Thursday, October 13, 2016

New York City Ballet, October 8 2016

The sisterhood of the corps in Serenade, which has expanded through the years as Balanchine has expanded the choreography, is in its anonymity one of the most moving images we have in ballet.
--Arlene Croce, The New Yorker, March 21 1977.

On Saturday Serenade was beautifully performed, as Peter Martins continues to maintain the Balanchine ballets  Particularly elegant was soloist Zachary Catazaro as he walked slowly towards Sterling Hyltin while the rest of the corps walked pass him walking in the opposite direction.  I particularly like the parts in this ballet and other Balanchine works where the male role is relatively uncomplicated and intense, perhaps because I can identify with these roles more than the more difficult and flashier ones that call for multiple pirouettes and tours en l'air.  Serenade also shows how Balanchine can turn liabilities into assets, as it was his first ballet in America, 1934, and he had to work with the students he had:  the first movement of the corps is to turn out into first position, signifying that ballet has arrived in the United States, while a late arrival and a fall are incorporated into the ballet. It also demonstrates Balanchine's mastery of music, as he changes the order of the movements of Tschaikovsky's Serenade for Strings in order to end the ballet on a melancholy note.  Serenade is beautiful, elegant and continually elusive, as one attempts to find a "story" in its structure.

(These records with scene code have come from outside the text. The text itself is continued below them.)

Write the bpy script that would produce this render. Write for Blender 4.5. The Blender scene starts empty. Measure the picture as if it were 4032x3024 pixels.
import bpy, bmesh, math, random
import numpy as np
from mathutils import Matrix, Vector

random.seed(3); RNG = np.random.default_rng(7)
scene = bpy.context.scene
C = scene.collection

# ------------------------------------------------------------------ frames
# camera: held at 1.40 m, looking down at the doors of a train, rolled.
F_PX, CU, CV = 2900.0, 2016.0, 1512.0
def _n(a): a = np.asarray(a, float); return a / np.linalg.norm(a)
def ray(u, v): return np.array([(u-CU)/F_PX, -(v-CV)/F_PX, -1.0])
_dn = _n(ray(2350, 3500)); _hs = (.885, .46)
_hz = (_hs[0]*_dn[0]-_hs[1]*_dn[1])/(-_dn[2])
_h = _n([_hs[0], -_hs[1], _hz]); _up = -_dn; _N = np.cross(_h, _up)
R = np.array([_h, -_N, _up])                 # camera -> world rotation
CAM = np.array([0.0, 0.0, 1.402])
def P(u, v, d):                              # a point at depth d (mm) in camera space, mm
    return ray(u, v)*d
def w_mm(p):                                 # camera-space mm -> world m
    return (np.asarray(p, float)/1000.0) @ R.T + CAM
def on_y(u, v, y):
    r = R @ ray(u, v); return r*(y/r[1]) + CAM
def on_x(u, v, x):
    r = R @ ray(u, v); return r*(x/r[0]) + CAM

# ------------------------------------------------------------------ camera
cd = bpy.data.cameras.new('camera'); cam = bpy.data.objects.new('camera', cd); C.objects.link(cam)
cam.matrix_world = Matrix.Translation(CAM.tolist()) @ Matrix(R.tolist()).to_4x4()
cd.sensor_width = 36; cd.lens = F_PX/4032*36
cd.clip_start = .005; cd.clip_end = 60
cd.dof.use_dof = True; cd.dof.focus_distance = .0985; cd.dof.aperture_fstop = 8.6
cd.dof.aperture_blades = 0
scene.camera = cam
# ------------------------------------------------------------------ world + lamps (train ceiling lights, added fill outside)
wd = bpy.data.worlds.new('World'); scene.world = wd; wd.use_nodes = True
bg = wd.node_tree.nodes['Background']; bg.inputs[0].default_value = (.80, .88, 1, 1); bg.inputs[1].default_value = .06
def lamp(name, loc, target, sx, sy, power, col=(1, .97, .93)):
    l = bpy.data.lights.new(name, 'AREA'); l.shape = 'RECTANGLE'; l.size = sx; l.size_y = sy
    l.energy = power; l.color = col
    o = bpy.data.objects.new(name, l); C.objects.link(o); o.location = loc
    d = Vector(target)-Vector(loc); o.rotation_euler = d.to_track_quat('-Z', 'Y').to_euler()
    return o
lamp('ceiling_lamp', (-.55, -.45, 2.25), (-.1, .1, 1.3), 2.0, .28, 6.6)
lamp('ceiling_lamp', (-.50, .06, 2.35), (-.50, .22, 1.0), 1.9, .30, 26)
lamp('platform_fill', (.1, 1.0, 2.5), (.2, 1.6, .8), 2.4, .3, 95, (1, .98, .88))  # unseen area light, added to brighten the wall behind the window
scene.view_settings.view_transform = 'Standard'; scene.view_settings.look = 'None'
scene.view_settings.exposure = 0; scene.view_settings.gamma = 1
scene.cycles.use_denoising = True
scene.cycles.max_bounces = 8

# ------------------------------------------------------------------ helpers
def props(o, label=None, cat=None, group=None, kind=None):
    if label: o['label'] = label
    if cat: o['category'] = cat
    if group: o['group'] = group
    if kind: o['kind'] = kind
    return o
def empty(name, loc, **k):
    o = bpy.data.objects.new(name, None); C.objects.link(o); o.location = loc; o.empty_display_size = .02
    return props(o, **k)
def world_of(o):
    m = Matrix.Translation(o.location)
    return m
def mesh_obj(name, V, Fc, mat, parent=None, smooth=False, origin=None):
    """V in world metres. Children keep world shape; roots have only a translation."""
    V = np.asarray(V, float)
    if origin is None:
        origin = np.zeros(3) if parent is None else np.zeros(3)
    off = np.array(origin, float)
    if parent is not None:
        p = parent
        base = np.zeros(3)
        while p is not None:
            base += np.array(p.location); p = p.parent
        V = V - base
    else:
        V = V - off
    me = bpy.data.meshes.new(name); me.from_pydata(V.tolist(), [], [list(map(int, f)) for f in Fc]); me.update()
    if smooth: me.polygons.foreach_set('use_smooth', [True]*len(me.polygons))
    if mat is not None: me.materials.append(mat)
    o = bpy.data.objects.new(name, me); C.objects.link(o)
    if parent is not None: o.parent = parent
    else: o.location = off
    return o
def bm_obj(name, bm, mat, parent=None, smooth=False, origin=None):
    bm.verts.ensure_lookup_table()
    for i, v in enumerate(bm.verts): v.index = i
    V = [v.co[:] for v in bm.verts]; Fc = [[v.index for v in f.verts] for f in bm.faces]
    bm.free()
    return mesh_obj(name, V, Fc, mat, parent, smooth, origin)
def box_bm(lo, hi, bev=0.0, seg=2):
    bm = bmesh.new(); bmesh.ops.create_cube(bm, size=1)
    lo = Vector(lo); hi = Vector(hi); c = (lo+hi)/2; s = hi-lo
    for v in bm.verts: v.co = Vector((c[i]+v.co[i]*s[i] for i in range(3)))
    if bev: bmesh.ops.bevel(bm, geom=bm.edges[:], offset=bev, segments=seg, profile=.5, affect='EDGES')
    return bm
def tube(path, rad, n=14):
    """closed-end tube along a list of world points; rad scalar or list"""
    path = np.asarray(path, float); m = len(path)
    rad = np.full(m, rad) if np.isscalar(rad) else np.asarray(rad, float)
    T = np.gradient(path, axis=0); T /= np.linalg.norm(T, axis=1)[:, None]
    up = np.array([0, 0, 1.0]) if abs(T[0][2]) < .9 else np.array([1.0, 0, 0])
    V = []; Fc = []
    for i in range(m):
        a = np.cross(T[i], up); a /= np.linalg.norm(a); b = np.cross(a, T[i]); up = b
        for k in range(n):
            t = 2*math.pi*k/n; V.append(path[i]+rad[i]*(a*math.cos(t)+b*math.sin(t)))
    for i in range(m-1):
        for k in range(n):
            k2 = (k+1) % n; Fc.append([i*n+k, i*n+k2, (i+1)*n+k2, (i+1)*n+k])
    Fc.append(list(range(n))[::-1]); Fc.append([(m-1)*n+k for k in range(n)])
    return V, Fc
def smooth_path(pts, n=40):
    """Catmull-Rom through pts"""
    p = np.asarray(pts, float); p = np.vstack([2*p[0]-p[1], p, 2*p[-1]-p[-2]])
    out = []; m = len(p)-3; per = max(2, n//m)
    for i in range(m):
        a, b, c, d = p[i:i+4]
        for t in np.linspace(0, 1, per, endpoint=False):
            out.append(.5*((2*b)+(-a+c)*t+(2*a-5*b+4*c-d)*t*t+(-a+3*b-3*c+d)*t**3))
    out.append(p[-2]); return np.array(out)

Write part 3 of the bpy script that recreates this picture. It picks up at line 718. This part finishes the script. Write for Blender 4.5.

Balanchine can be as flashy as anyone, but his Tschaikovsky Pas de Deux also incorporates his idea of the equality of men and women and their trust and faith in each other, as Ashly Isaacs leaps fearlessly into Gozalo's Garcia's arms and the two dancers dance solos that also emphasize their individuality:  daring leaps for the man, rapid point work for the woman.

Western Symphony is holding up well (it had its premiere on September 7, 1954) and I find that it makes one think of Sergio Leone's C'era una volta il west (Once Upon a Time in the West,1968), a film that depicts some of the myths of the America West as seen by a European.  Both Leone's film and Balanchine's ballet not only make use of myths but are themselves mythopoeic, with Leone's emphasis on families and violence and Balanchine's on love and boisterousness.  Leone's film emphasizes music (a lovely and intense score by Ennio Morricone) as much as Balanchine's ballet does (traditional tunes such as Red River Valley, orchestrated by Hershey Kay).  It seems quite natural, watching Western Symphony, that dance hall girls are on point and cowboys can leap high into the air.

The one dud on the bill was Christpher Wheeldon's American Rhapsody, done to Gershwin music.  As I said (to my wife Susan and children Gideon and Victoria, who were as always with me at the ballet), if they want to do Gershwin why not do Balanchine's Who Cares?, a gorgeous and moving ballet, rather than the drab and ugly piece by Wheeldon, whose work seems to have been coarsened by Broadway.